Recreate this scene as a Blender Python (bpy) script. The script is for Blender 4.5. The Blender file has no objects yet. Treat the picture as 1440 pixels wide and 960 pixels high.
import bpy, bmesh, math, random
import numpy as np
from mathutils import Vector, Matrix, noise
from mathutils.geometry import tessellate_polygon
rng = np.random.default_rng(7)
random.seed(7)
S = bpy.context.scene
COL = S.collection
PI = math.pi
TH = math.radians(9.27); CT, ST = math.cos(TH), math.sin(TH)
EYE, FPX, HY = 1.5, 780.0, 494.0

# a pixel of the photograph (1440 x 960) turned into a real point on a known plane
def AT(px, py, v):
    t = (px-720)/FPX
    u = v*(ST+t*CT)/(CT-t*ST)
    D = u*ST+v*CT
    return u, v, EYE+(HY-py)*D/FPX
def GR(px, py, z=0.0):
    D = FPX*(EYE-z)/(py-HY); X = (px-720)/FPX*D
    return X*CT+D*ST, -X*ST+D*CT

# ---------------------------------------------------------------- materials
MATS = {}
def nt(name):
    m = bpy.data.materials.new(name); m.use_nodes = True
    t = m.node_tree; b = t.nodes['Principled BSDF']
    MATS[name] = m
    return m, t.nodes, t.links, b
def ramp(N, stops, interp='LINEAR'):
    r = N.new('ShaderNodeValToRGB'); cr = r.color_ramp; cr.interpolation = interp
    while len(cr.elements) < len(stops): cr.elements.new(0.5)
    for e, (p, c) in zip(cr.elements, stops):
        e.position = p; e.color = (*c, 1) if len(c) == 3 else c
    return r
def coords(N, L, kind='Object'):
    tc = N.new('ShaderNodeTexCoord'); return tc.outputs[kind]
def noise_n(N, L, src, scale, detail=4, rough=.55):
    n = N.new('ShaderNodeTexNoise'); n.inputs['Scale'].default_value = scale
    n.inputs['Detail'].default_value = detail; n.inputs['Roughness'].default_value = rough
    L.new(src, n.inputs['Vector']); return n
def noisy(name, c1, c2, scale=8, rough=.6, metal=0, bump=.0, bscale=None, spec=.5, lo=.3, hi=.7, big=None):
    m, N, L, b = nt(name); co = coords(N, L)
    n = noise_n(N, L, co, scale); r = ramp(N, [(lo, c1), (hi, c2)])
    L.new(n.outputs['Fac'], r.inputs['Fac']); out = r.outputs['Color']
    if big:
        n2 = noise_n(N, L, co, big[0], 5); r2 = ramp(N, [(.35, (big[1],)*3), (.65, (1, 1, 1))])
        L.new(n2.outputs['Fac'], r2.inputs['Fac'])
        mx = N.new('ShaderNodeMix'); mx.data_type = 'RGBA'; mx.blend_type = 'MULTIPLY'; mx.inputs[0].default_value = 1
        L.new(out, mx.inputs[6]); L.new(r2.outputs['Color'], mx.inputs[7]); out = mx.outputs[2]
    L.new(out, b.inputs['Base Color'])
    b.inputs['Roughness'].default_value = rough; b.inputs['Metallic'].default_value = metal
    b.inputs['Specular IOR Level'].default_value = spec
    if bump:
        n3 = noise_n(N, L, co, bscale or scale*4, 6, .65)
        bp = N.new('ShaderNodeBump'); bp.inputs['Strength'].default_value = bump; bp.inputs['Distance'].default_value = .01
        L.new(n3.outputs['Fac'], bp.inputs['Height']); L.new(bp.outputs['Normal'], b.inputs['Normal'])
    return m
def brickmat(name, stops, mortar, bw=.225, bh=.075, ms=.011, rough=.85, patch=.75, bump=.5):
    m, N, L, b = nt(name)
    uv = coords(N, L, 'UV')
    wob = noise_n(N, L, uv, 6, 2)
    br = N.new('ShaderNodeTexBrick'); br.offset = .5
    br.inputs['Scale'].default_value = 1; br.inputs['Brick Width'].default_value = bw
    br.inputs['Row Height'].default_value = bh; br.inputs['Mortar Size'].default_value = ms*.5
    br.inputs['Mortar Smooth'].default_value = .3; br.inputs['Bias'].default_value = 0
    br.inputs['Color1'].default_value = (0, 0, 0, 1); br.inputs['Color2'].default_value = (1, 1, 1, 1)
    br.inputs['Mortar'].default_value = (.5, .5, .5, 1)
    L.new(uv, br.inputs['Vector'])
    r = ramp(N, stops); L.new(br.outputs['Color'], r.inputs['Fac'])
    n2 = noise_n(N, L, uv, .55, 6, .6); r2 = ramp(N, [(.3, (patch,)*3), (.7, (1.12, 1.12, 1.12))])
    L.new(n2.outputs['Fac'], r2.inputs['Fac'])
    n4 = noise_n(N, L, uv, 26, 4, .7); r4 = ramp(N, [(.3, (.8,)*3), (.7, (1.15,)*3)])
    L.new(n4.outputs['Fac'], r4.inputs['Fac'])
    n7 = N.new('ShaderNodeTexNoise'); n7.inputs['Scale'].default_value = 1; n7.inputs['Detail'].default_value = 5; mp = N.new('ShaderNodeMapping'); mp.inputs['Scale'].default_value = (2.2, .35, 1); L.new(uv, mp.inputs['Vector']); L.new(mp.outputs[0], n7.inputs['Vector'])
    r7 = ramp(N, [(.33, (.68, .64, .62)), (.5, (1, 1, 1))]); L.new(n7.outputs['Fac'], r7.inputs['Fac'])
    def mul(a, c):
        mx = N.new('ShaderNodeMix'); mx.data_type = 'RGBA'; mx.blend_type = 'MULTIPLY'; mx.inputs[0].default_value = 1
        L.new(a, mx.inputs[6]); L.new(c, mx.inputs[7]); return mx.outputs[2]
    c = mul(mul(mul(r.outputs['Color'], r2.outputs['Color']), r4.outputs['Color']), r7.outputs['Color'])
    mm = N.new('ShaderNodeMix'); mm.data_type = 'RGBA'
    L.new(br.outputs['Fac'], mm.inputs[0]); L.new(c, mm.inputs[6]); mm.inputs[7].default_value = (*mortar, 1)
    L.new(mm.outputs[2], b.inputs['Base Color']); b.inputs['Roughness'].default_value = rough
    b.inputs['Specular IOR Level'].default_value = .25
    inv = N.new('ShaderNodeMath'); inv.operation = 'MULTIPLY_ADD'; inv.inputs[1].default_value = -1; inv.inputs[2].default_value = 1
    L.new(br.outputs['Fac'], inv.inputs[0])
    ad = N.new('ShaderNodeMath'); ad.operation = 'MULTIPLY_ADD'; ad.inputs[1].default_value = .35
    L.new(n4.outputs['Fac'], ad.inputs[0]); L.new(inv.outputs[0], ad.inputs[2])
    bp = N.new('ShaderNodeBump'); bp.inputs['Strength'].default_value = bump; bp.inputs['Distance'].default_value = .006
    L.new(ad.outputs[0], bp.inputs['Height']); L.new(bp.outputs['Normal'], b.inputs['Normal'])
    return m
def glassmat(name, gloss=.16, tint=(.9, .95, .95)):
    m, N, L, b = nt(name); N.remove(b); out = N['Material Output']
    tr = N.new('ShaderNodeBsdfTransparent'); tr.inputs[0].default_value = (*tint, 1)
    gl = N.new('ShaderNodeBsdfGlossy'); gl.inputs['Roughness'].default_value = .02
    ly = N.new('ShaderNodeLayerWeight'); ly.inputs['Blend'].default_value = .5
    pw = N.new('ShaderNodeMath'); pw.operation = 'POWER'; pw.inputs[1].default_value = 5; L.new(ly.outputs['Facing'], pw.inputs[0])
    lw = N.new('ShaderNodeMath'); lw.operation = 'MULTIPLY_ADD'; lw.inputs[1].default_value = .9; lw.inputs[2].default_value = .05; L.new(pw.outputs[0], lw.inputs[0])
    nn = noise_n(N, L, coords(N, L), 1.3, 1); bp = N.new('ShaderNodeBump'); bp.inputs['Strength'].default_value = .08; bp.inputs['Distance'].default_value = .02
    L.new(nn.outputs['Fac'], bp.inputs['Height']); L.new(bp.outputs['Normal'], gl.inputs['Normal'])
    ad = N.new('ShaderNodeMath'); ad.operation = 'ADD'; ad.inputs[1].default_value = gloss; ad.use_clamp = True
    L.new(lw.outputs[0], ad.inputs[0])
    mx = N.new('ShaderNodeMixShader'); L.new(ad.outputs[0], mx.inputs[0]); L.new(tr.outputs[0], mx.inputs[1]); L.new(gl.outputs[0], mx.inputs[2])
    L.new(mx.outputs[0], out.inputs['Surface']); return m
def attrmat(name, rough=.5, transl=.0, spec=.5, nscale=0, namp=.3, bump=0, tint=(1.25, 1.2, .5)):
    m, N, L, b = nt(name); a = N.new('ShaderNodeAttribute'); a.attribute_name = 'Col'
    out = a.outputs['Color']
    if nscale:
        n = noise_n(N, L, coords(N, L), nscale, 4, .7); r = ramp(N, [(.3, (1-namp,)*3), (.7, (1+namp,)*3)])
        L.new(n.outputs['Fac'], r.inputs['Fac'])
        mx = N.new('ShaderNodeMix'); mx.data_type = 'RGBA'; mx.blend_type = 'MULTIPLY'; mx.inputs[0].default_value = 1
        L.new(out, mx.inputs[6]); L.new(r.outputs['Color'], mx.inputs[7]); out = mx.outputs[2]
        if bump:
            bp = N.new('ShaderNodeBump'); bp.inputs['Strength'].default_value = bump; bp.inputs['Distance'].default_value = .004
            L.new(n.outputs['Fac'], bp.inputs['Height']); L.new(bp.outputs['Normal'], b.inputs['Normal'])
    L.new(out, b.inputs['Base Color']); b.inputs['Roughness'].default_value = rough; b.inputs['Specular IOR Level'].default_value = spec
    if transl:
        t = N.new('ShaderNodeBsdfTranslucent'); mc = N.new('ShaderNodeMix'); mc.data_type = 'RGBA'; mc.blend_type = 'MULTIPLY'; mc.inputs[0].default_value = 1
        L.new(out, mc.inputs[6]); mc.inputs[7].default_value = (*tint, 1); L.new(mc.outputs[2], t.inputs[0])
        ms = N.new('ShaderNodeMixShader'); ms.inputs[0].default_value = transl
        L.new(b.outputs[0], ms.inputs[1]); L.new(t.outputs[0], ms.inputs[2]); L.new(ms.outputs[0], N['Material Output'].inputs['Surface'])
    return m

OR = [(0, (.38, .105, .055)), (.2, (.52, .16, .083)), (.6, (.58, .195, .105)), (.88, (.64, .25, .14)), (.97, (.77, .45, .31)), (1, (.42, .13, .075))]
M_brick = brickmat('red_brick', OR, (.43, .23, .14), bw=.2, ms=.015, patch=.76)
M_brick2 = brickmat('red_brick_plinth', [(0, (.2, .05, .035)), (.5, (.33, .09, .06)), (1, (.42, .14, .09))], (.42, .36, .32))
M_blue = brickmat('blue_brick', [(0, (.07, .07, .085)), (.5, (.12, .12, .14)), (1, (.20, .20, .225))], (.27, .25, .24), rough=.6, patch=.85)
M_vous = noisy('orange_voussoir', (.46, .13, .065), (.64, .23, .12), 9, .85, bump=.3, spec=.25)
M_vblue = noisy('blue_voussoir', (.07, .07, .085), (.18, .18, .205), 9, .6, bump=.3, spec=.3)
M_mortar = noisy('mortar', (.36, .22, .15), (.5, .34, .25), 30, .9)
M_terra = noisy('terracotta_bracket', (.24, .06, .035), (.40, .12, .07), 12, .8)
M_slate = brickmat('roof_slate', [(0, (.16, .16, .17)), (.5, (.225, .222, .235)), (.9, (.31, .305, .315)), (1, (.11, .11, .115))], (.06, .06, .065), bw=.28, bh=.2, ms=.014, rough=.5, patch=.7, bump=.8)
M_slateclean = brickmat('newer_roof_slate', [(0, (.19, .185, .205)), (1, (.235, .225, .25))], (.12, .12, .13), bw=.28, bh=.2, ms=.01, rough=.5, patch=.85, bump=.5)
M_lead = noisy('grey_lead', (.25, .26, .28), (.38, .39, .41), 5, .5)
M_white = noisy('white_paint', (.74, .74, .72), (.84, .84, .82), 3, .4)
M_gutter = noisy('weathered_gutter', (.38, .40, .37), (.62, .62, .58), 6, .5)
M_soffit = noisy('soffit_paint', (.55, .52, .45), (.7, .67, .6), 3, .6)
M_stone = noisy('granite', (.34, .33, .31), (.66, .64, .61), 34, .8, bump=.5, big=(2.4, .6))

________

■ **EXERCISE DETAILS**: From the first line above through the line that contains "return X*CT+D*ST, -X*ST+D*CT", quote each line exactly. Output nothing more.

■ **FINISHED EXERCISE**:
Recreate this scene as a Blender Python (bpy) script. The script is for Blender 4.5. The Blender file has no objects yet. Treat the picture as 1440 pixels wide and 960 pixels high.
import bpy, bmesh, math, random
import numpy as np
from mathutils import Vector, Matrix, noise
from mathutils.geometry import tessellate_polygon
rng = np.random.default_rng(7)
random.seed(7)
S = bpy.context.scene
COL = S.collection
PI = math.pi
TH = math.radians(9.27); CT, ST = math.cos(TH), math.sin(TH)
EYE, FPX, HY = 1.5, 780.0, 494.0

# a pixel of the photograph (1440 x 960) turned into a real point on a known plane
def AT(px, py, v):
    t = (px-720)/FPX
    u = v*(ST+t*CT)/(CT-t*ST)
    D = u*ST+v*CT
    return u, v, EYE+(HY-py)*D/FPX
def GR(px, py, z=0.0):
    D = FPX*(EYE-z)/(py-HY); X = (px-720)/FPX*D
    return X*CT+D*ST, -X*ST+D*CT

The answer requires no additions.